Worauf sollte Deiner Meinung nach in der Ausbildung mehr Gewicht gelegt werden?
Kommunikation, Abstraktionsfähigkeit.
Wie siehst Du die Position der Frauen in der Branche?
Nach wie vor besser als in manchen anderen Branchen, aber nach wie vor prekär. Frauen füllen nach wie vor prozentual mehr befristete und Teilzeitstellen aus, es gibt keine/wenige (?) Programme, um Frauen in der Familien- und Karriereplanung zu begleiten (damit meine ich im Sinne einer Vereinbarkeit dieser beiden Bereiche) und Frauen werden nach wie vor schlechter bezahlt bei gleicher Funktion und Eignung.

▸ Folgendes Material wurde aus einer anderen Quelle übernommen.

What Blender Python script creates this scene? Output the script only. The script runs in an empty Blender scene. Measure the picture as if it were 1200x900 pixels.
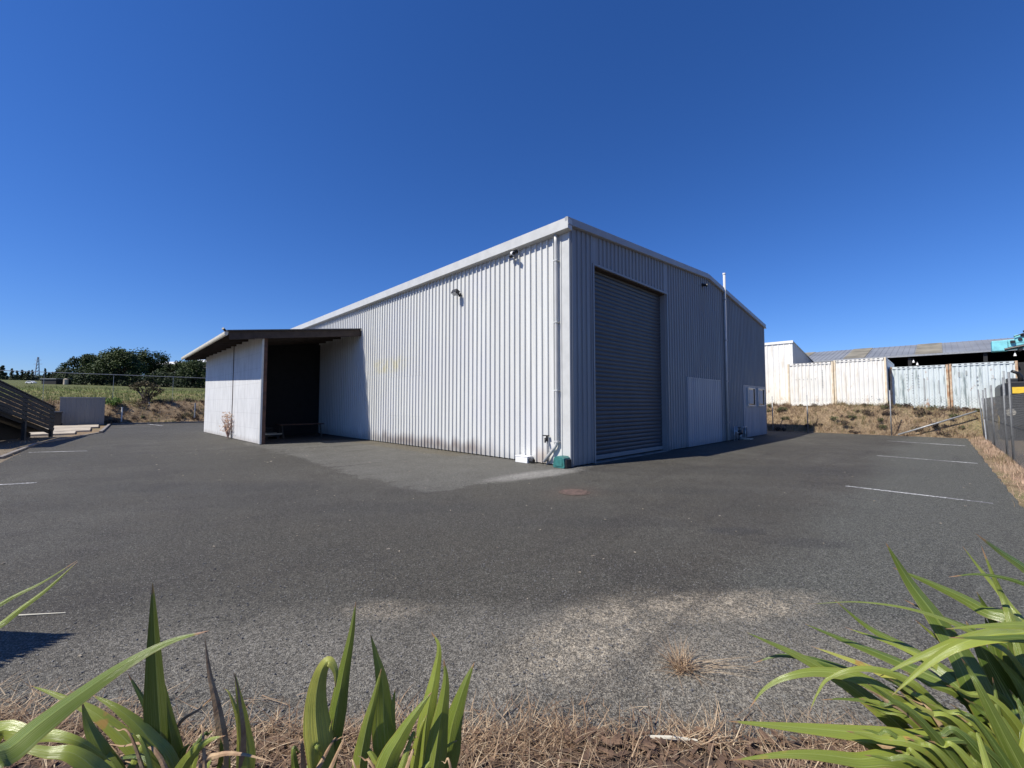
import bpy, bmesh, math, random
from mathutils import Vector, Matrix
R_ = random.Random(7)
PI = math.pi
sc = bpy.context.scene
COL = sc.collection

# ------------------------------------------------------------------ camera frame
# world: origin at the near corner of the big shed, +X along its gable wall, +Y along its long wall
FPX, PIT, YAW, CX, CY, CH = 490.7, .049, .798, 1.506, 10.726, 1.6
SY, CYA = math.sin(YAW), math.cos(YAW)
def ST(x, y):
    dx, dy = x-CX, y-CY
    return (dx*SY+dy*CYA, -dx*CYA+dy*SY)
CAM = Vector(ST(0, 0)+(CH,))
def cs(x, y, z=0.0):                      # camera-relative ground coords (right, forward) -> world
    a = ST(x, y); return Vector((a[0], a[1], z))
def ray(px, py):
    X = (px-600)/FPX; Y = (450-py)/FPX
    return X, math.cos(PIT)-Y*math.sin(PIT), math.sin(PIT)+Y*math.cos(PIT)
def at(px, py, d):
    r = ray(px, py); k = d/r[1]
    a = ST(r[0]*k, d); return Vector((a[0], a[1], CH+r[2]*k))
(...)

Machen Frauen anders Karriere als Männer?
JA!
Welche Klischees über Frauen (und Männer) stimmen, und welche stimmen nicht?

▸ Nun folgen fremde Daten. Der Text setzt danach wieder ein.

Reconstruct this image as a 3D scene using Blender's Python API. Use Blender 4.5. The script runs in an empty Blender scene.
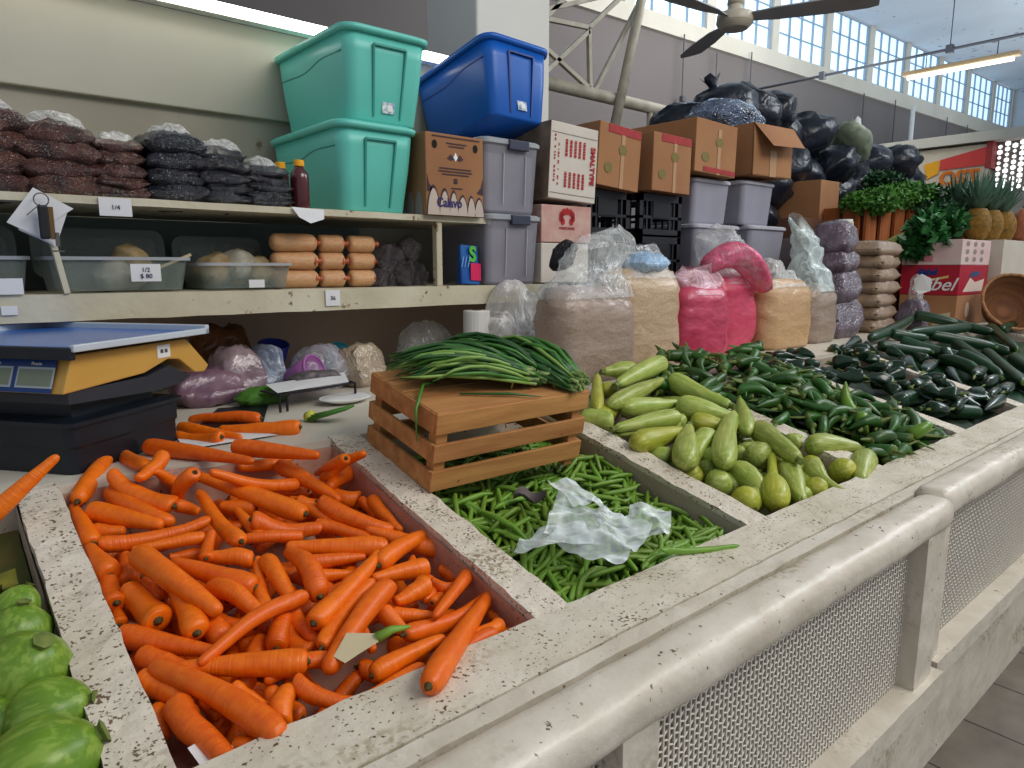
import bpy, math, random
from mathutils import Vector, Matrix, noise, Euler
random.seed(5)
SC = bpy.context.scene
COL = SC.collection
H = 1.43
SL = (1.055-.9)/(1.40-.73)            # slope of the display bins
def rim(y): return .9+SL*(y-.73)
# ------------------------------------------------------------------ materials
def nd(nt, t, **kw):
    n = nt.nodes.new(t)
    for k, v in kw.items():
        if k in n.inputs: n.inputs[k].default_value = v
        else: setattr(n, k, v)
    return n
def rgb(c): return (c[0], c[1], c[2], 1)
def M(name, col, rough=.6, col2=None, scale=8, mix=.5, bump=0, bscale=40, spots=None, sscale=60, sthr=.3, metal=0, coat=0, alpha=1, trans=0, emit=0,
      rand=0, stretch=None, spec=.5, sss=0, detail=4, crinkle=0, cscale=9, grime=None, gscale=7, gthr=.5):
    m = bpy.data.materials.new(name); m.use_nodes = True
    nt = m.node_tree; L = nt.links; b = nt.nodes['Principled BSDF']
    b.inputs['Roughness'].default_value = rough; b.inputs['Metallic'].default_value = metal
    b.inputs['Coat Weight'].default_value = coat; b.inputs['Alpha'].default_value = alpha
    b.inputs['Transmission Weight'].default_value = trans; b.inputs['Specular IOR Level'].default_value = spec
    if coat: b.inputs['Coat Roughness'].default_value = .12
    if sss:
        b.inputs['Subsurface Weight'].default_value = sss; b.inputs['Subsurface Scale'].default_value = .01
    tc = nd(nt, 'ShaderNodeTexCoord'); mp = nd(nt, 'ShaderNodeMapping')
    L.new(tc.outputs['Object'], mp.inputs['Vector'])
    if stretch: mp.inputs['Scale'].default_value = stretch
    vec = mp.outputs['Vector']
    if rand:
        oi = nd(nt, 'ShaderNodeObjectInfo'); ad = nd(nt, 'ShaderNodeVectorMath', operation='ADD')
        mu = nd(nt, 'ShaderNodeMath', operation='MULTIPLY'); mu.inputs[1].default_value = 37.0
        L.new(oi.outputs['Random'], mu.inputs[0]); L.new(vec, ad.inputs[0]); L.new(mu.outputs[0], ad.inputs[1]); vec = ad.outputs[0]
    n1 = nd(nt, 'ShaderNodeTexNoise', Scale=scale, Detail=detail); L.new(vec, n1.inputs['Vector'])
    r1 = nd(nt, 'ShaderNodeMapRange'); r1.inputs[1].default_value = .3; r1.inputs[2].default_value = .7
    L.new(n1.outputs['Fac'], r1.inputs[0])
    mx = nd(nt, 'ShaderNodeMix', data_type='RGBA'); mx.inputs[6].default_value = rgb(col)
    mx.inputs[7].default_value = rgb(col2 or [c*.75 for c in col])
    mm = nd(nt, 'ShaderNodeMath', operation='MULTIPLY'); mm.inputs[1].default_value = mix if col2 else mix*.6
    L.new(r1.outputs[0], mm.inputs[0]); L.new(mm.outputs[0], mx.inputs[0])
    out = mx.outputs[2]
    if spots:
        n2 = nd(nt, 'ShaderNodeTexNoise', Scale=sscale, Detail=3); L.new(tc.outputs['Object'], n2.inputs['Vector'])
        n3 = nd(nt, 'ShaderNodeTexNoise', Scale=sscale*.12, Detail=2); L.new(tc.outputs['Object'], n3.inputs['Vector'])
        ad2 = nd(nt, 'ShaderNodeMath', operation='MULTIPLY_ADD'); L.new(n3.outputs['Fac'], ad2.inputs[0]); ad2.inputs[1].default_value = .35; L.new(n2.outputs['Fac'], ad2.inputs[2])
        r2 = nd(nt, 'ShaderNodeMapRange'); r2.inputs[1].default_value = 1-sthr-.02; r2.inputs[2].default_value = 1-sthr+.03
        L.new(ad2.outputs[0], r2.inputs[0])
        m2 = nd(nt, 'ShaderNodeMix', data_type='RGBA'); L.new(r2.outputs[0], m2.inputs[0]); L.new(out, m2.inputs[6]); m2.inputs[7].default_value = rgb(spots); out = m2.outputs[2]
    if grime:
        ga = nd(nt, 'ShaderNodeTexNoise', Scale=gscale, Detail=3); gb = nd(nt, 'ShaderNodeTexNoise', Scale=gscale*14, Detail=5); gm = nd(nt, 'ShaderNodeMapping'); gm.inputs['Scale'].default_value = (.45,1,1)
        L.new(tc.outputs['Object'], gm.inputs[0]); L.new(gm.outputs[0], ga.inputs['Vector']); L.new(tc.outputs['Object'], gb.inputs['Vector'])
        ra = nd(nt, 'ShaderNodeMapRange'); ra.inputs[1].default_value = gthr; ra.inputs[2].default_value = gthr+.14; L.new(ga.outputs['Fac'], ra.inputs[0])
        rb_ = nd(nt, 'ShaderNodeMapRange'); rb_.inputs[1].default_value = .46; rb_.inputs[2].default_value = .62; L.new(gb.outputs['Fac'], rb_.inputs[0])
        gp = nd(nt, 'ShaderNodeMath', operation='MULTIPLY'); L.new(ra.outputs[0], gp.inputs[0]); L.new(rb_.outputs[0], gp.inputs[1])
        gx = nd(nt, 'ShaderNodeMix', data_type='RGBA'); L.new(gp.outputs[0], gx.inputs[0]); L.new(out, gx.inputs[6]); gx.inputs[7].default_value = rgb(grime); out = gx.outputs[2]
    if rand:
        hs = nd(nt, 'ShaderNodeHueSaturation'); rr = nd(nt, 'ShaderNodeMapRange')
        rr.inputs[3].default_value = 1-rand; rr.inputs[4].default_value = 1+rand*.6
        L.new(oi.outputs['Random'], rr.inputs[0]); L.new(rr.outputs[0], hs.inputs['Value'])
        r5 = nd(nt, 'ShaderNodeMapRange'); r5.inputs[3].default_value = .5-rand*.04; r5.inputs[4].default_value = .5+rand*.04
        L.new(oi.outputs['Random'], r5.inputs[0]); L.new(r5.outputs[0], hs.inputs['Hue'])
        L.new(out, hs.inputs['Color']); out = hs.outputs[0]
    L.new(out, b.inputs['Base Color'])
    if emit:
        b.inputs['Emission Color'].default_value = rgb(col); b.inputs['Emission Strength'].default_value = emit
    if bump or crinkle:
        bp = nd(nt, 'ShaderNodeBump'); bp.inputs['Strength'].default_value = bump or crinkle; bp.inputs['Distance'].default_value = .01 if bump else .014
        if crinkle:
            t = nd(nt, 'ShaderNodeTexVoronoi', Scale=cscale); t.feature = 'DISTANCE_TO_EDGE'
            w = nd(nt, 'ShaderNodeTexNoise', Scale=cscale*.6, Detail=3); L.new(vec, w.inputs['Vector'])
            a3 = nd(nt, 'ShaderNodeVectorMath', operation='ADD'); L.new(vec, a3.inputs[0]); L.new(w.outputs['Color'], a3.inputs[1]); L.new(a3.outputs[0], t.inputs['Vector'])
            L.new(t.outputs['Distance'], bp.inputs['Height'])
        else:
            t = nd(nt, 'ShaderNodeTexNoise', Scale=bscale, Detail=6); L.new(vec, t.inputs['Vector']); L.new(t.outputs['Fac'], bp.inputs['Height'])
        L.new(bp.outputs[0], b.inputs['Normal'])
        if coat: L.new(bp.outputs[0], b.inputs['Coat Normal'])
    return m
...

Wir tendieren alle dazu, Klischees zu formulieren und bei uns und anderen zu analysieren. Das widerspricht meinem Bild von Gleichstellung und der Arbeit dahin zu kommen, daher würde ich diese Frage für mich als irrelevant bezeichnen.
Brauchen wir eine Frauenquote in der Kultur bzw. in den “oberen Kulturetagen”?
Dazu habe ich zu wenig Überblick und Kenntnisse, dass ich mich qualifiziert äußern könnte. Aber grundsätzlich glaube ich daran, dass wir alle mit unseren Leistungen überzeugen sollten, nicht mit unserem Geschlecht. Daher tendiere ich zu einem vorsichtigen nein. Ich plädiere für einen stärkeren Fokus auf Maßnahmen, um eine Diversität in Führungsebenen zu implementieren.
Welche Fähigkeiten/Eigenschaften sind entscheidend, um im Kulturmanagement Erfolg zu haben?
Kreativität, Strukturiertheit, Empathie und Freude an dem, was wir tun!
Welche Tipps hast Du für Gehaltsverhandlungen?
Vorher informieren (Internet, Netzwerke) und immer höher ansetzen. Wenn der Arbeitgeber wirklich Interesse an Dir hat, wird eine zu hohe Gehaltsforderung ganz bestimmt nichts daran ändern!
Welchen Rat möchtest Du Berufseinsteigern geben?
Schaut Euch Euer neues Umfeld genau an, hört gut zu und traut Euch immer, Fragen zu stellen. Wenn Ihr nicht bereits einen Mentor zugeordnet bekommt, versucht Euch selbst einen einzufordern, mit dem Ihr Rücksprache halten könnt, was Eure Leistung, Eure Entwicklungsmöglichkeiten, aber vor allem auch Eure Bedenken und Bedürfnisse angeht.